─── SOURCE DATA ───

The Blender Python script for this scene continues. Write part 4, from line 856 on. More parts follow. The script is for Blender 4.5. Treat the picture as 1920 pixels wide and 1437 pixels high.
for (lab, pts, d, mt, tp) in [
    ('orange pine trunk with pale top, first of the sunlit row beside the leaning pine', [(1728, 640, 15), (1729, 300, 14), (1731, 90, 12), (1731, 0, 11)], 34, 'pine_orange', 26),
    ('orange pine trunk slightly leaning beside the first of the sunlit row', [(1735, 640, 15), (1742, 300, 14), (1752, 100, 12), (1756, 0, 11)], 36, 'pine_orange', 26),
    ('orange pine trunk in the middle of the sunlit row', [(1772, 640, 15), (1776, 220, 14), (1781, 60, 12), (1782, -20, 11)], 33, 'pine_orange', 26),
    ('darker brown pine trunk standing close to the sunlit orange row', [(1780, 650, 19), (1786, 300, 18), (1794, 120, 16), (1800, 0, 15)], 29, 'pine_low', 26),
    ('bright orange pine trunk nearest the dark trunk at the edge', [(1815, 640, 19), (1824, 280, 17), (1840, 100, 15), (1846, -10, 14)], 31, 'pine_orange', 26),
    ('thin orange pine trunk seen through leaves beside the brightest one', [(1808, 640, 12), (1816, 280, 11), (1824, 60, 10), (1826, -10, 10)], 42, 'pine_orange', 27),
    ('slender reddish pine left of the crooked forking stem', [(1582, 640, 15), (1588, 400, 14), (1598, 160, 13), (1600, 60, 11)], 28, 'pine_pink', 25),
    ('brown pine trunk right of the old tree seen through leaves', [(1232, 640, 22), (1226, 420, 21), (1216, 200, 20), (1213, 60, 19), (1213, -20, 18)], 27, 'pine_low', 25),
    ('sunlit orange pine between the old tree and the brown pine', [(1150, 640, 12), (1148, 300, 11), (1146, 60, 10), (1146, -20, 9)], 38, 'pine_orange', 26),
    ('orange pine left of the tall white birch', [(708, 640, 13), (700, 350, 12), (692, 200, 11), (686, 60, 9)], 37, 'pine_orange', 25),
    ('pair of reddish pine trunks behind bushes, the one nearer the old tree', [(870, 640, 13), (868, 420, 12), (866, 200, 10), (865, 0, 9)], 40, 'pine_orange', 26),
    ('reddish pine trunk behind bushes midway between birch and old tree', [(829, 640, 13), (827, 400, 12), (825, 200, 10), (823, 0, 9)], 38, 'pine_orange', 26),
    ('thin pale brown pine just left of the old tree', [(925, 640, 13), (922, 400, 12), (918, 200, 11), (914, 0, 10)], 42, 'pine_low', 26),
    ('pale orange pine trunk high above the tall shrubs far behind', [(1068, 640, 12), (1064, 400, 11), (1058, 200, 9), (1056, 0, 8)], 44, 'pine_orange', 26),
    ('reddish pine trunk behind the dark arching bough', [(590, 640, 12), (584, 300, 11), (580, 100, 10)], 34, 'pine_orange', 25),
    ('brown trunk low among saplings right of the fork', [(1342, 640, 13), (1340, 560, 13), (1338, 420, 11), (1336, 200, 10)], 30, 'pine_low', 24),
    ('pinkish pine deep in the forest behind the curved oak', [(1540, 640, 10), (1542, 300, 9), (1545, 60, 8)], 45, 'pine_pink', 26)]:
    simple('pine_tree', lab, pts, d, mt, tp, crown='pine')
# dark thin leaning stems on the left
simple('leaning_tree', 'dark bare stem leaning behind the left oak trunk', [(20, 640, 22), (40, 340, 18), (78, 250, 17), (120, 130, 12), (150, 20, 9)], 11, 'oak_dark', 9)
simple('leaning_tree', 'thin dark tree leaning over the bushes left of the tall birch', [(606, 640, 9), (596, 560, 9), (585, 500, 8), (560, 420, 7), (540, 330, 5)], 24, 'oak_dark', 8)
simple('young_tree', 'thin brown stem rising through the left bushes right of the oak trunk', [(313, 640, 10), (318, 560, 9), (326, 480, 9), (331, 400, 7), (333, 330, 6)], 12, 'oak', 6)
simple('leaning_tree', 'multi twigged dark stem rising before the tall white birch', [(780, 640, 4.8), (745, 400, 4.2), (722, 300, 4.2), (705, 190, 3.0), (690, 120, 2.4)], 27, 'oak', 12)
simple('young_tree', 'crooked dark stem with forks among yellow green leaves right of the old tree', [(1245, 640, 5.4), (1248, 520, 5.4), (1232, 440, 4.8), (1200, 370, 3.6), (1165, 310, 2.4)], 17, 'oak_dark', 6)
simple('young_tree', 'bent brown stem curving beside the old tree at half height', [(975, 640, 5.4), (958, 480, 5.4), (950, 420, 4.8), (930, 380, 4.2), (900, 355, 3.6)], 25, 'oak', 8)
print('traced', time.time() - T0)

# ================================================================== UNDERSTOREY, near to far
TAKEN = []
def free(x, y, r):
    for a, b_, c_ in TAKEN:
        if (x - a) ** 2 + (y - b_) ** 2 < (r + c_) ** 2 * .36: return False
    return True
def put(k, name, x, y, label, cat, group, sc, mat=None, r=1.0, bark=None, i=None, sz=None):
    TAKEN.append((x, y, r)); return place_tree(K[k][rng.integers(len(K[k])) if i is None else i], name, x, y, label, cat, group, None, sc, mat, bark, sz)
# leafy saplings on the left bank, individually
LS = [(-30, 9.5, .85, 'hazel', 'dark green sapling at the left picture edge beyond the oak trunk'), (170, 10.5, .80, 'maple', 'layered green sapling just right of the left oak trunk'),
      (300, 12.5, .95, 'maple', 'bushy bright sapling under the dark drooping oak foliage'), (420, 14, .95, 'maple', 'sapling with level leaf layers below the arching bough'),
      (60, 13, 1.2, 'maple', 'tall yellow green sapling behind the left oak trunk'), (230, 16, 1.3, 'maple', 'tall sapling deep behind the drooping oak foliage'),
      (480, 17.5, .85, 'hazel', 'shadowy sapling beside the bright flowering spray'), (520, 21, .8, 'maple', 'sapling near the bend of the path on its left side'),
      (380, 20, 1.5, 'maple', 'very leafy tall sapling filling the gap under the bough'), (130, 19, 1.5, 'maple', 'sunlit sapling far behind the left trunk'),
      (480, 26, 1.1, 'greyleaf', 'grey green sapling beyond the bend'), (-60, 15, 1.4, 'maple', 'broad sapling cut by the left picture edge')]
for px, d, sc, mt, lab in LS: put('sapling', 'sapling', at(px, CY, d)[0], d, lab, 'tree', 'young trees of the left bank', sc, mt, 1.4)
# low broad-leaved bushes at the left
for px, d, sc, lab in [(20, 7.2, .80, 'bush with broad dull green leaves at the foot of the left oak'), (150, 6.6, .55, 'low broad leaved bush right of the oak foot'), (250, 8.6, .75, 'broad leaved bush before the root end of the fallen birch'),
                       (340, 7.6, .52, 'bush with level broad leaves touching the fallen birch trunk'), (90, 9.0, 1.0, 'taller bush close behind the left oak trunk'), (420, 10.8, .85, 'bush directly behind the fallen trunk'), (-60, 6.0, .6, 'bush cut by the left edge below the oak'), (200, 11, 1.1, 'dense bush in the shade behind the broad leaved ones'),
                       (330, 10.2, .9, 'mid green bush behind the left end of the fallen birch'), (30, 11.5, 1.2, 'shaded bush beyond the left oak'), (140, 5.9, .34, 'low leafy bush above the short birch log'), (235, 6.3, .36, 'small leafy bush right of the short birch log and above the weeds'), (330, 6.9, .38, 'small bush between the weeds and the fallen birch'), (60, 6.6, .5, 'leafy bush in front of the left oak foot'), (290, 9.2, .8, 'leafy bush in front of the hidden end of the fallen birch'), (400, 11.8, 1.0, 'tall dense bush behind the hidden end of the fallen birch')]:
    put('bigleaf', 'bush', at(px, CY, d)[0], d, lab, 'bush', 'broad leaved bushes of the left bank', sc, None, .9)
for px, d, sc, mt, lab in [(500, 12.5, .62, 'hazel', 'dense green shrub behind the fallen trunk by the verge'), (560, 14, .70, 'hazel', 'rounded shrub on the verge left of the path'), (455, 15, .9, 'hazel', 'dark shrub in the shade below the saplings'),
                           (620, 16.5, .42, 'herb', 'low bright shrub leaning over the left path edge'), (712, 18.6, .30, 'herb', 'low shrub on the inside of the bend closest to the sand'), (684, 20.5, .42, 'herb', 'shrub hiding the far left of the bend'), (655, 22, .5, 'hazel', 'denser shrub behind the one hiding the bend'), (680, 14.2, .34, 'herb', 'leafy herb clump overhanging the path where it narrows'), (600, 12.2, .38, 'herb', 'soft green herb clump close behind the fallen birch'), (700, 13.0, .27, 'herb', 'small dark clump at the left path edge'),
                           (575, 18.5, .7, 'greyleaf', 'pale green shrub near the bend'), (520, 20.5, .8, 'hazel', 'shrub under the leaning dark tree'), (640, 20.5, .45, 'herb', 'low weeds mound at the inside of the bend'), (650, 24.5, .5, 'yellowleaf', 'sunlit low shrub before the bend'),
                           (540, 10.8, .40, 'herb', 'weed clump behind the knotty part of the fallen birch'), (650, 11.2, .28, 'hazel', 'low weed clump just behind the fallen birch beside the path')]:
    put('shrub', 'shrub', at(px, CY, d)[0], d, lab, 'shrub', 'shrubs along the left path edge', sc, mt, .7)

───

* TASK DETAILS *
Show, from the listing above, each line that contains the word "high".

* ANSWER TO THIS EXERCISE *
The Blender Python script for this scene continues. Write part 4, from line 856 on. More parts follow. The script is for Blender 4.5. Treat the picture as 1920 pixels wide and 1437 pixels high.
    ('pale orange pine trunk high above the tall shrubs far behind', [(1068, 640, 12), (1064, 400, 11), (1058, 200, 9), (1056, 0, 8)], 44, 'pine_orange', 26),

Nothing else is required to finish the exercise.